Is Roy Keane a volcano waiting to erupt if, as expected, he is named as Sunderland's new manager today? Does anyone really expect it to work out?
Is Roy Keane a volcano waiting to erupt if, as expected, he is named as Sunderland's new manager today? Does anyone really expect it to work out?
He is up there with the biggest names in football and as a player he was second to none. Being a great player though offers no guarantees of being a great manager. In 1985 Lawrie McMenemy became Sunderland manager and that was sensational at the time.
Everyone thought the club was ready to take off but the opposite happened. He proved a disaster.
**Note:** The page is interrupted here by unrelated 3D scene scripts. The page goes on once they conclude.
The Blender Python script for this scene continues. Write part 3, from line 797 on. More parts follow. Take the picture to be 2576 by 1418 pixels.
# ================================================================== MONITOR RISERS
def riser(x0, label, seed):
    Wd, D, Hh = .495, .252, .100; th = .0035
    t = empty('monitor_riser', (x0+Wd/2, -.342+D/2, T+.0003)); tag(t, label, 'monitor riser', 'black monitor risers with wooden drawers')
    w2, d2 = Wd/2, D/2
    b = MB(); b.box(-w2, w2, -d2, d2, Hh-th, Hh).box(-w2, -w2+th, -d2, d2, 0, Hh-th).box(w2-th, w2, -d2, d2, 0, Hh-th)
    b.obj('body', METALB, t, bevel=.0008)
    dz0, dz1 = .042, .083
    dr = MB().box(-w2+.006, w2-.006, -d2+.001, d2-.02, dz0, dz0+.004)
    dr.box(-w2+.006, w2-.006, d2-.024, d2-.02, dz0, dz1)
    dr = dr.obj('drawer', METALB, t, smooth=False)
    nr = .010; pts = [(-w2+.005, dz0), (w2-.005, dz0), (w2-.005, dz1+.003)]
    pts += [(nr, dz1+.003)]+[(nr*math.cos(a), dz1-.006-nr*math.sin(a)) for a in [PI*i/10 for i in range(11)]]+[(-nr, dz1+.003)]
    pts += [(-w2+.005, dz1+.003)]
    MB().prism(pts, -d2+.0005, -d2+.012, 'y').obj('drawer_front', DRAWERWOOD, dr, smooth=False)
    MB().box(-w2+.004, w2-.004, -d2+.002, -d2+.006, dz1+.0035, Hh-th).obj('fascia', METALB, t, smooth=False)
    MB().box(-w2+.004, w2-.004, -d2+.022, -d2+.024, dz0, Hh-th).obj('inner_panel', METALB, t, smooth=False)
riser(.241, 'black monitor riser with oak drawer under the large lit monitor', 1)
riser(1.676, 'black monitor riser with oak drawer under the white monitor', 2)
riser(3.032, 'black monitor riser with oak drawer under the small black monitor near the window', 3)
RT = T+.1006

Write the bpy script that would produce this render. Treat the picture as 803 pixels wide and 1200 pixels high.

Graeme Souness was a great player in a similar mould to Keane but what has he done as a manager? His man management skills seem none existent!
But I don’t think that will happen with Roy. He’s played for Brian Clough and Sir Alex Ferguson, two of the best-ever managers and I’m sure a lot has rubbed off. He managed to persuade Alex Ferguson that he could gauge a dressing room better than any other pro the old warhorse had encountered, a one-two which ravaged Premiership opposition and delivered the European Cup in the process. Yes, it ended in tears with an apparently lingering bitterness, but then that is often true of the most passionate of partnerships. The one between Ferguson and Keane was moulded by mutual self-interest and a shared belief in the proper ingredients of a successful football club.
I think the dissolving of the partnership in part, was to do with Keane’s accelerating decline as a truly great player that assaulted his spirit. But Keane is to be a manager now. He has been through the greatest turmoil of his life, the one that came with the dying of his physical power and now he has to make some sense of the rest of it.
But how will he fare as a manager? My suspicion is that ultimately he will be brilliant. Yes, there will be some eruptions, some moments of drama, but Keane understands football with the keenest of eyes for those who are prepared to go to their limits, as he did so consistently, and those whose hearts are perhaps less than resolute. I’m also sure he is well aware that it would be impossible task to ask his players straight away to meet the standards he imposed on himself. It would almost certainly lead to a collective nervous breakdown in the Sunderland dressing room.
Being such a driven personality, I believe he’ll be an outstanding manager. He’ll probably see Sunderland as a stepping-stone and believe his destiny is to manage Manchester United. Yes, he’ll kick a few backsides but will also attract top players to Sunderland. He’s such a huge personality; they’ll want to play for him. It won’t happen overnight. First he’s got to halt the slide but once that’s done and the ship’s stabilised, I can see things taking off.
I wait in anticipation for 25th November when Sunderland meet Wolves, managed by Mick McCarthy. Handshakes all round that day then?